A common cooking technology of the time involved placing hot rocks in an earth oven, which allowed the rocks’ dissipating heat to slowly cook food. Because Poverty Point lacked a local source of stone, people there used the loess soil to make artificial rocks called Poverty Point Objects (PPOs) using the loess soil. These earthen cooking-balls were constructed by taking a small handful of moist soil and rolling it between the palms and fingers. The PPOs were then fired to harden them.

Although Poverty Point was unique with respect to the magnitude and geometric design of its monumental architecture, it was not the only settlement of its age that had earthen mounds or exotic raw materials.
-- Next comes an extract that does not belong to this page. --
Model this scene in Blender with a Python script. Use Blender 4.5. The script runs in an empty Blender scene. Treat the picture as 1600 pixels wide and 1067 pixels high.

More than two hundred archaeological sites with similar kinds of artifacts—some with but most without mounds—have been found throughout the southeastern United States, from Memphis, Tennessee, to the Gulf of Mexico. The people who lived at these other settlements have been classified by archaeologists as having belonged to the Poverty Point culture; they were likely in contact with the people of Poverty Point and shared many of the same ideas and activities.

Visiting Poverty Point

On January 17, 2013, U.S. Secretary of the Interior Ken Salazar nominated Poverty Point for inclusion on UNESCO’s World Heritage List. It was inscribed on June 22, 2014, by UNESCO World Heritage Committee during a meeting in Qatar. The prehistoric earthworks joined the Taj Mahal, the Statue of Liberty, Stonehenge, the Grand Canyon, and the Great Barrier Reef, among others, on the list of 1,007 properties in 161 countries (as of 2014) designated as the most significant cultural and natural sites worldwide.

The State of Louisiana purchased a 400-acre section of the site in 1972 and opened Poverty Point as a public archaeological park. The World Heritage Site is open for visitation from 9 a.m. – 5 p.m. daily, except for Thanksgiving, Christmas and New Year’s days. Offerings include a museum, ranger-guided tram tours, a hiking trail, and frequent opportunities to take part in crafts or other educational events.